There’s a lot of popular interest in space stuff in India these days. One big reason is that ISRO has undertaken a clump of high-profile missions that have made for easy mass communication. For example, it’s easier to sell why Chandrayaan 2 is awesome than to sell the AstroSat or the PSLV’s fourth-stage orbital platform. However, Mission Mangal sells the Mars Orbiter Mission by fictionalising different things about it to the point of being comically nationalistic.

The NASA hangover is unmistakable and unmistakably terrible. Mission Mangal‘s villain, so to speak, is a senior scientist of Indian origin from NASA who doesn’t want the Mars Orbiter Mission to succeed – so much so that the narrative often comes dangerously close to justifying the mission in terms of showing this man up. In fact, there are two instances when the movie brazenly crosses the line: to show up NASA Man, and once where the mission is rejustified in terms of beating China to be the first Asian country to have a probe in orbit around Mars. This takes away from the mission’s actual purpose: to be a technology-demonstrator, period.

This brings us to the next issue. Mission Mangal swings like a pendulum between characterising the mission as one of science and as one of technology. The film’s scriptwriters possibly conflated the satellite design and rocket launch teams for simplicity’s sake, but that has also meant Mission Mangal often pays an inordinate amount of attention towards the mission’s science goals, which weren’t very serious to begin with.

This is a problem because it’s important to remember that the Mars Orbiter Mission wasn’t a scientific mission. This also shows itself when the narrative quietly, and successfully, glosses over the fact that the mission probe was designed to fit a smaller rocket, and whose launch was undertaken at the behest of political as much as technological interests, instead of engineers building the rocket around the payload, as might have been the case if this had been a scientific mission.

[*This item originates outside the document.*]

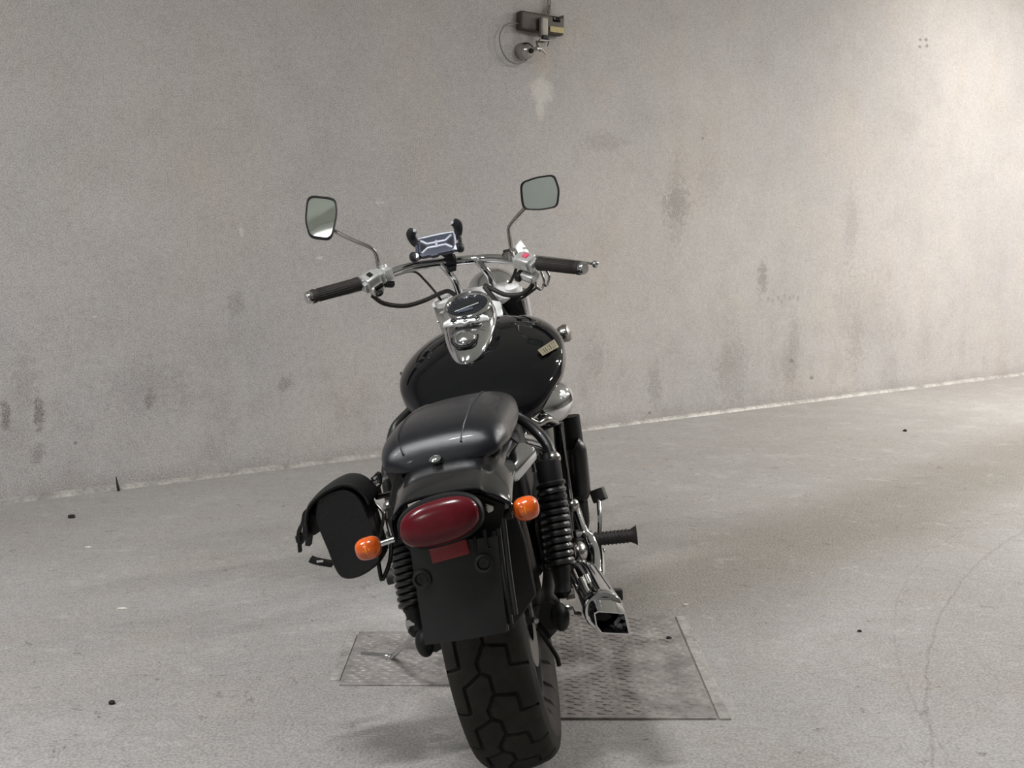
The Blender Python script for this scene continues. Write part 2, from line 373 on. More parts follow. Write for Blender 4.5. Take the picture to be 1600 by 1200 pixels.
def lamp(x, y, rz, L, watts, col, label):
    root = empty('ceiling_lamp', (x, y, CEIL), label, 'lamp', 'tube lamps under the ceiling')
    root.rotation_euler = (0, 0, rz)
    b = B(); b.box(T(0, 0, -.03), L + .08, .11, .06, .008); b.done('lamp_body', 'fixture', root)
    em = mat('lamp_tube_glow', (255, 255, 255), .5, emit=(col, 12)); b = B()
    b.tube([(-L / 2, 0, -.085), (L / 2, 0, -.085)], .016, 12, 0); b.done('tube', em, root)
    for sx in (-1, 1):
        b = B(); b.box(T(sx * (L / 2 + .01), 0, -.075), .02, .05, .05, .005); b.done('end_cap', 'fixture', root)
    ld = bpy.data.lights.new('tube_light', 'AREA'); ld.shape = 'RECTANGLE'; ld.size = L; ld.size_y = .06; ld.energy = watts; ld.color = col
    lo = bpy.data.objects.new('tube_light', ld); COL.objects.link(lo); lo.parent = root; lo.location = (0, 0, -.105)
for a in LAMPS: lamp(*a)

# ---------------------------------------------------------------- steel covers in the floor
def cover(name, x0, x1, y0, y1, label, ridges):
    root = empty(name, ((x0 + x1) / 2, (y0 + y1) / 2, 0), label, 'floor plate')
    b = B(); b.box(T(0, 0, .002), x1 - x0, y1 - y0, .007, .0012, 1); b.done('steel_sheet', 'plate', root)
    cx, cy = (x0 + x1) / 2, (y0 + y1) / 2
    if ridges:
        b = B(); st = .034; j = 0; y = y0 + .02
        while y < y1 - .015:
            x = x0 + .02 + (st / 2 if j % 2 else 0)
            while x < x1 - .015:
                sg = 1 if (j + int((x - x0) / st)) % 2 else -1
                a = R(18) * sg; l, w_ = .0125, .0035
                ca, sa = math.cos(a), math.sin(a)
                pts = [(-l, 0, 0), (0, -w_, 0), (l, 0, 0), (0, w_, 0), (-l * .5, 0, .0019), (l * .5, 0, .0019)]
                vs = [b.bm.verts.new((x - cx + p[0] * ca - p[1] * sa, y - cy + p[0] * sa + p[1] * ca, .0054 + p[2])) for p in pts]
                for f in ((0, 1, 4), (1, 5, 4), (1, 2, 5), (2, 3, 5), (3, 4, 5), (3, 0, 4)): b.bm.faces.new([vs[q] for q in f])
                x += st
            y += .017; j += 1
        o = b.done('raised_tread', 'plate', root, smooth=0); o['kind'] = 'stuff'
    return root
cv1 = cover('steel_cover', -.425, .04, 2.63, 3.0, 'smaller worn steel cover plate set in the floor left of the rear tyre', True)
cv2 = cover('steel_cover', .05, .468, 2.436, 3.13, 'larger tread-patterned steel cover plate in the floor right of the rear tyre', True)
def strip(x0, x1, y0, y1, root):
    b = B(); b.box(T((x0 + x1) / 2 - root.location.x, (y0 + y1) / 2 - root.location.y, .0015), x1 - x0, y1 - y0, .006, .001, 1)
    b.done('frame_strip', 'strip', root)
strip(.474, .502, 2.436, 3.13, cv2); strip(-.452, -.428, 2.66, 2.98, cv1)

# ---------------------------------------------------------------- the motorcycle
bike = empty('motorcycle', None, 'black and chrome cruiser motorcycle leaning on its side stand, seen from behind', 'motorcycle', mw=BIKE)
def cyl_m(p, q): # frame with z from p to q
    z = (Vector(q) - Vector(p)); return frame(p, (1, 0, .01) if abs(z.normalized().x) < .9 else (0, 1, 0), z), z.length

# ---- wheels
TRH, NP = .073, 20
def tread_field(t, s_):
    segs = [((-.15, 0), (-.65, .27)), ((-.65, .27), (-.65, .85)), ((-.65, .85), (-1.1, .97)),
            ((-.15, 0), (.05, .1)), ((.05, .1), (.07, .48)), ((.07, .48), (.6, .57)), ((.6, .57), (.62, .95)), ((.62, .95), (1.1, 1.08)),
            ((.02, .5), (-.2, .8)), ((-.2, .8), (-.15, 1.0))]
    per = 2 * math.pi * .31 / NP
    d = np.full(t.shape, 9.)
    for (a, b_) in segs:
        for sh in (-1, 0, 1):
            ax, ay = a[0] * TRH, (a[1] + sh) * per; bx, by = b_[0] * TRH, (b_[1] + sh) * per
            px, py = t * TRH - ax, s_ * per - ay; dx, dy = bx - ax, by - ay
            q = np.clip((px * dx + py * dy) / (dx * dx + dy * dy), 0, 1)
            d = np.minimum(d, np.hypot(px - q * dx, py - q * dy))
    return d
def make_tyre(name, parent, cy, rad, hw, rim_r, tread, nang):
    keys = [(0, -.72 * hw, rim_r), (.07, -.93 * hw, rim_r + .018), (.16, -hw, rim_r + .045), (.24, -.98 * hw, rad - .042), (.29, -.92 * hw, rad - .024),
            (.36, -.66 * hw, rad - .0085), (.5, 0, rad), (.64, .66 * hw, rad - .0085), (.71, .92 * hw, rad - .024), (.76, .98 * hw, rad - .042), (.84, hw, rad - .155 + .045 + (rim_r - rad + .155)), (.93, .93 * hw, rim_r + .018), (1, .72 * hw, rim_r)]
    vs = list(np.linspace(0, .27, 10)) + list(np.linspace(.28, .72, 92 if tread else 24)) + list(np.linspace(.73, 1, 10))
    prof = np.array([interp(keys, v)[1:] for v in vs])
    ang = np.linspace(0, 2 * math.pi, nang, endpoint=False)
    X = np.tile(prof[:, 0], (nang, 1)); RR = np.tile(prof[:, 1], (nang, 1)); A = np.repeat(ang[:, None], len(vs), 1)
    if tread:
        s_ = (-A / (2 * math.pi) * NP) % 1.0
        d = tread_field(X / TRH, s_)
        dep = np.clip((.0040 - d) / .0018, 0, 1) * .0075
        dep[np.abs(X) > TRH * 1.04] = 0
        RR = RR - dep
    me = bpy.data.meshes.new(name); n, k = nang, len(vs)
    co = np.stack([X, cy - RR * np.cos(A), rad + RR * np.sin(A)], -1).reshape(-1, 3)
    i = np.arange(n)[:, None]; j = np.arange(k - 1)[None, :]
    f = np.stack([i * k + j, ((i + 1) % n) * k + j, ((i + 1) % n) * k + j + 1, i * k + j + 1], -1).reshape(-1, 4)
    me.from_pydata(co.tolist(), [], f.tolist()); me.update(); me.materials.append(M['tyre']); me.shade_smooth(); me.set_sharp_from_angle(angle=R(35))
    me.materials.append(M['sidewall'])
    mi = np.zeros(len(f), dtype=np.int32); xs = np.abs(co[f][:, :, 0]).mean(1); rr = np.hypot(co[f][:, :, 1].mean(1) - cy, co[f][:, :, 2].mean(1) - rad)
    mi[(rr < rad - .05)] = 1; me.polygons.foreach_set('material_index', mi)
    o = bpy.data.objects.new(name, me); COL.objects.link(o); o.parent = parent; return o
def make_wheel(name, cy, rad, hw, rim_r, tread, nang):
    c = Vector((0, cy, rad)); mx = frame(c, (0, 1, 0), (1, 0, 0))
    b = B(); w_ = hw * .74
    b.lathe([(rim_r + .004, -w_), (rim_r + .004, -w_ + .004), (rim_r - .008, -w_ + .01), (rim_r - .022, -w_ * .4), (rim_r - .022, w_ * .4), (rim_r - .008, w_ - .01), (rim_r + .004, w_ - .004), (rim_r + .004, w_),
             (rim_r - .012, w_ - .004), (rim_r - .03, w_ * .4), (rim_r - .03, -w_ * .4), (rim_r - .012, -w_ + .004), (rim_r + .004, -w_)], mx, 72, cap=False)
    rim = b.done(name, 'matte', bike)
    b = B(); b.lathe([(.001, -.07), (.03, -.07), (.036, -.05), (.036, .05), (.03, .07), (.001, .07)], mx, 32); b.done('hub', 'matte', rim)
    for k in range(10):
        a = 2 * math.pi * k / 10 + .15
        dr = Vector((0, math.cos(a), math.sin(a)))
        b = B()
        for sx in (-1, 1):
            b.tube([c + Vector((sx * .035, 0, 0)) + dr * .03, c + Vector((sx * .03, 0, 0)) + dr * (rim_r * .5), c + Vector((sx * .02, 0, 0)) + dr * (rim_r - .024)], [.009, .007, .009], 8, 3)
        b.done('spoke', 'chrome_dull', rim)
    make_tyre('tyre', rim, cy, rad, hw, rim_r, tread, nang)
    return rim
rw = make_wheel('rear_wheel', 0, .31, .081, .20, True, 1150)
rw.location.x = .010
fw = make_wheel('front_wheel', 1.50, .31, .052, .225, False, 180)
for wheel, cy, sx, r_ in ((rw, 0, 1, .118), (fw, 1.5, -1, .14)):
    b = B(); mx = frame((sx * .062, cy, .31), (0, 1, 0), (1, 0, 0))
    rows = [[mx @ Vector((q * math.cos(a), q * math.sin(a), h)) for a in [2 * math.pi * k / 60 for k in range(60)]] for q, h in ((r_ * .55, -.002), (r_, -.002), (r_, .002), (r_ * .55, .002))]
    b.grid(rows, closed_v=True, closed_u=True); b.done('brake_disc', 'chrome_dull', wheel)

# ---- swingarm, axle, shocks
for sx in (-1, 1):
    b = B(); b.tube([(sx * .112, .50, .33), (sx * .125, .25, .315), (sx * .122, .05, .305), (sx * .122, -.055, .305)], [.022, .021, .020, .022], 12, 5, flat=1.35)
    sw = b.done('swingarm', 'matte', bike)
    b = B(); b.ell(T(sx * .142, -.05, .298), .019, .026, .030); b.done('axle_cap', 'plastic', sw)
    b = B(); m_, L = cyl_m((sx * .16, -.01, .33), (sx * .178, -.01, .33)); b.lathe([(.001, 0), (.013, 0), (.013, L), (.001, L)], m_, 6); b.done('axle_nut', 'chrome_dull', sw, smooth=30)
for sx, top, bot in ((1, P(856, 718, .07), P(880, 925, -.01)), (-1, P(618, 790, .07), P(652, 985, -.01))):
    ax = bot - top; L = ax.length; d = ax / L
    b = B(); m_ = frame(top, (1, 0, 0), d)
    b.lathe([(.001, -.012), (.014, -.012), (.016, .0), (.026, .004), (.027, .035), (.025, .05), (.018, .052), (.018, L * .80), (.021, L * .80), (.023, L * .83), (.019, L * .86), (.016, L * .95), (.02, L), (.012, L + .012), (.001, L + .014)], m_, 24)
    sh = b.done('shock_absorber', 'matte', bike)
    turns = 12; n = turns * 14; z0, z1 = .05, L * .82
    pts = [m_ @ Vector((.0255 * math.cos(2 * math.pi * k * turns / n), .0255 * math.sin(2 * math.pi * k * turns / n), z0 + (z1 - z0) * k / n)) for k in range(n + 1)]
    b = B(); b.tube(pts, .0066, 7, 0); b.done('coil_spring', 'spring', sh)
    b = B(); b.ell(T(*(top + Vector((sx * .012, 0, -.0)))), .016, .016, .016, 16, 10); b.done('mount_bolt', 'chrome_dull', sh)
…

Future scientific missions need to set a higher bar about what they’re prepared to accomplish – something many of us easily forget in the urge to thump our chests over the low cost. Indeed, Mission Mangal celebrates this as well without once mentioning the idea of frugal engineering, and all this accomplishes is to cast us as a people who make do, and our space programme as not hungering for big budgets.

This, in turn, brings us to the third issue. What kind of people are we? What is this compulsion to go it alone, and what is this specious sense of shame about borrowing technologies and mission designs from other countries that have undertaken these missions before us? ‘Make in India’ may make sense with sectors like manufacturing or fabrication but whence the need to vilify asking for a bit of help? Mission Mangal takes this a step further when the idea to use a plastic-aluminium composite for the satellite bus is traced to a moment of inspiration: that ISRO could help save the planet by using up its plastic. It shouldn’t have to be so hard to be a taker, considering ISRO did have NASA’s help in real-life, but the movie precludes such opportunities by erecting NASA as ISRO’s enemy.

But here’s the thing: When the Mars Orbiter Mission probe achieved orbital capture at Mars at the film’s climax, it felt great and not in a jingoistic way, at least not obviously so. I wasn’t following the lyrics of the background track and I have been feeling this way about missions long before the film came along, but it wouldn’t be amiss to say the film succeeded on this count.

It’s hard to judge Mission Mangal by adding points for the things it got right and subtracting points for the things it didn’t because, holistically, I am unable to shake off the feeling that I am glad this movie got made, at least from the PoV of a mediaperson that frequently reports on the Indian space progragge. Mission Mangal is a good romp, thanks in no small part to Vidya Balan (and as Pradeep Mohandas pointed out in his review, no thanks to the scriptwriters’ as well as Akshay Kumar’s mangled portrayal of how a scientist at ISRO behaves.)

I’m sure there’s lots to be said for the depiction of its crew of female scientists as well but I will defer to the judgment of smarter people on this one. For example, Rajvi Desai’s review in The Swaddle notes that the women scientists in the film, with the exception of Balan, are only shown doing superfluous things while Kumar gets to have all the smart ideas. Tanisha Bagchi writes in The Quint that the film has its women fighting ludicrous battles in an effort to portray them as being strong.

Ultimately, Mission Mangal wouldn’t have been made if not for the nationalism surrounding it – the nationalism bestowed of late upon the Indian space programme by Prime Minister Narendra Modi and the profitability bestowed upon nationalism by the business-politics nexus. It is a mess but – without playing down its problematic portrayal of women and scientists – the film is hardly the worst thing to come of it.

In fact, if you are yet to watch the film but are going to, try imagining you are in the late 1990s and that Mission Mangal is a half-gritty, endearing-in-parts sci-fi flick about a bunch of Hindi-speaking people in Bangalore trying to launch a probe to Mars. However, if you – like me – are unable to leave reality behind, watch it, enjoy it, and then fact-check it.

Miscellaneous remarks

  1. Mission Mangal frequently attempts to assuage the audience that it doesn’t glorify Hinduism but these overtures are feeble compared to the presence of a pundit performing religious rituals within the Mission Control Centre itself. Make no mistake, this is a Hindu film.
  2. Akshay Kumar makes a not-so-eccentric entrance but there is a noticeable quirk about him that draws the following remark from a colleague: “These genius scientists are always a little crazy.” It made me sit up because these exact words have been used to exonerate the actions of scientists who sexually harassed women – all the way from Richard Feynman (by no means the first) to Lawrence Krauss (by no means the last).